The New Left was not the only manifestation of young politics. The other was the Royal Court Theatre, now seen as a little theatrical golden age, under the benevolent aegis of George Devine. True, but it was a time of young, talented, clever young men, mostly from the north, mostly working class, and intending to make their mark. Which they have done, every one, for soon they were working in the highest levels of opera and theatre—and film. Then they were mere sparrows to George Devine's eagle, except for Tony Richardson, who in fact ran the theatre for a while. He was full of irreverence for the established order, like all the young men of the New Left. He was shortly to make the films which put new life into British cinema,
Look Back in Anger, A Taste of Honey, Tom Jones, The Charge of the Light Brigade
. Meanwhile he was the Royal Court's cutting edge.

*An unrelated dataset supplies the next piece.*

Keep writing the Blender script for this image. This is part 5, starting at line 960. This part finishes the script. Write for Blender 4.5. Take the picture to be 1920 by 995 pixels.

He was a tall, bony, handsome young man, who had evolved a camp drawling style, full of darlings—da-h-ling—which probably began as a parody, a style, but took over, as styles so often do. Tony Richardson's strength came from being the very essence of The Outsider, both in situation and in temperament. Not middle class, not southern English, but with the directness and lack of cant of the northern English, he took a good, long, cool look at cozy middle-class London and soon was dominating any scene he was part of. Now when I look back at the people in and around the Royal Court, he is the one that stands out most, and they were a quite extraordinarily gifted lot.